Selon les deux organisations patronales, "en revoir les paramètres", comme le propose la juridiction financière, "reviendrait à ouvrir grand les portes aux rachats étrangers et prédations de nos produits, savoir-faire, PME et ETI".
"Cela affaiblirait durablement le tissu productif français et l'activité économique de nos territoires" , ont-ils assuré.
Par ailleurs, le Medef et le Meti ont contesté la méthodologie employée par l'Institut des politiques publiques (IPP) avec lequel la Cour des comptes a collaboré pour établir le rapport.
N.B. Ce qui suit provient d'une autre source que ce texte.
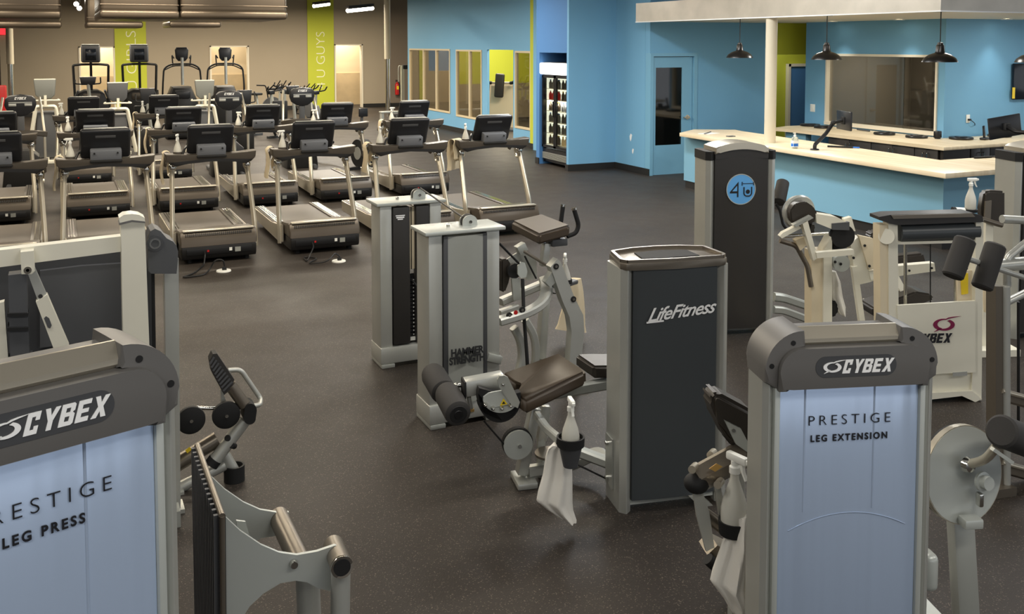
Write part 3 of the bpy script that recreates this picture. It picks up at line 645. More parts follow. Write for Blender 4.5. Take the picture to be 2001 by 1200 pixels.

Le Medef et le Meti ont estimé "qu'en raison d’un cadre fiscal inadapté, plusieurs milliers de PME et d'ETI se sont vendues à des groupes étrangers de 1981 à 2006, concourant à la désindustrialisation du pays". Mais que, depuis l'instauration du Pacte en 2003, "le nombre d'ETI est passé de 4.600 en 2008 à 6.800 aujourd’hui". Ils remarquent également que "plus d'une ETI sur deux doit changer de main dans les 6 années à venir", et qu'ainsi, "les décisions d’aujourd'hui engagent l’avenir de nos entreprises et de leurs salariés".
Et, observent-ils, "malgré le Pacte Dutreil, la France reste bonne dernière en matière de transmission familiale : 17% contre 56% en Allemagne et près de 70% en Italie, pays dotés de régimes taillés sur mesure pour faciliter la transmission d’entreprise".
Selon eux, "la transmission en France reste deux fois plus chère qu'ailleurs en Europe (dont 7 pays ne pratiquent aucun droit de transmission sur les entreprises) et il faut en moyenne entre 4 et 8 ans de la totalité des bénéfices d'une entreprise pour payer sa transmission".
Voilà pourquoi, selon les deux mouvements patronaux, "nous sommes encore très loin de pouvoir rivaliser avec nos voisins européens (8.500 ETI en Italie, plus de 20.000 en Allemagne)".
Au total, le Pacte Dutreil, assurent-ils, devrait être considéré comme "un trésor national".